Capacity building for developing scenarios and models of biodiversity and ecosystem services in China
Dandan Yu  1, 2@  
1 : Bojie Fu
2 : Nan Lu

In response to global, regional, and thematic assessment and decision support activities undertaken or facilitated by IPBES, China has currently stressed the importance of capacity building in developing scenarios and models of biodiversity and ecosystem services. However, most current studies lack a detailed description of the principles and quantitative comparison of scenarios and models of biodiversity and ecosystem services. It may hinder further development and application of scenarios and models in China.
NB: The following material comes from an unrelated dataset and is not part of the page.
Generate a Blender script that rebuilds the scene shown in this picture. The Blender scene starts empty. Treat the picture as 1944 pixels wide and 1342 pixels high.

Here, we firstly presented three broad classes of models, i.e., scenarios and models of indirect and direct drivers, biodiversity and ecosystem properties, and ecosystem services. Then, we comprehensively reviewed the key input and output, model types, analytical technique, model structure, spatial coverage and resolution, uncertainty in outputs of the models, combinations of scenarios and models used in (large) assessments, and introduction and application of scenarios and models in China. Finally, we discussed data gap for introduction and application of scenarios and models in China, by synthesizing existing data integration platforms funded by the National Natural Science Foundation of China, high-resolution earth observation system, ground-based monitoring and information-processing capabilities, and capabilities to acquire and process economic and social data. Thus, we suggest that the Chinese government and scientific community should establish a collaboration with global observation networks to enhance capacity building in the following aspects: 1) observing, data mining and statistics; 2) acquirement and processing of economic and social data with robustness; 3) promotion of data shared principles by making a com­mitment to long-term funding for collection, calibration and release of datasets; 4) integration of monitoring and evalu­ation mechanisms into policy-making at all levels to ensure that information will be available and accessible to all.